With most 'brainteasers' in maths/physics most of it comes down to writing that first vital expression. Sometimes knowing what variables to make can be difficult - but hey practice makes perfect. In the first question think of what is changing, normally this indicates something that you should make a variable. Both Leah and Sue and John have ages, but we don't know what they are. Untill we find what they are they are free to change. Start with one of them. I choose Leah because she is mentioned first, but this will work with any of them.
Let Leah's age be x. Then Sue's age is 6 years less than Leah's, so instead of making a new variable, call her age x-6. Likewise for John's age x+5. The total of their ages is then.
T = x+x+5+x-6 = 3x - 1 = 41
3x = 42, x = 14
This was Leah's age. Sue is 6 years younger. Sue is 8.
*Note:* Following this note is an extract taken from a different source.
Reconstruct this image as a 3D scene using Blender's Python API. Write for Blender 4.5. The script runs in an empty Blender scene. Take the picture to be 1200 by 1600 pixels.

The second one relies on ratio's - something that is often hard to get your head around. If the ratio is 3:2 then for every 5 parts of money there are we can split it up to Josh and Julie as 3 and 2 dollars respectively. Now we want to find how many '5$' are in $150 000
150 000 / 5 = 30 000 lots of $5
For every lot of $5 josh gets $3 -> josh gets 30 000 * $3 = $90 000
Julie gets $2 for every lot of $5 -> julie gets 30 000 * $2 = $60 000
as a final check $150 000 = $90 000 + $60 000
There isn't always an easy way to tell exactly what an equation will form, and the ratio example I gave wasn't the best becuase i didn't use variables. The first rule though is to try and use as few variables as possible. If you can express something in terms of something else, as in the case with the peoples ages, then generally you have a way of simplyfying the expression. As practice maybe you could try that question again but try and solve it with Sue's age as x and express the other peoples ages in terms of her's. Good luck with those brainteasers!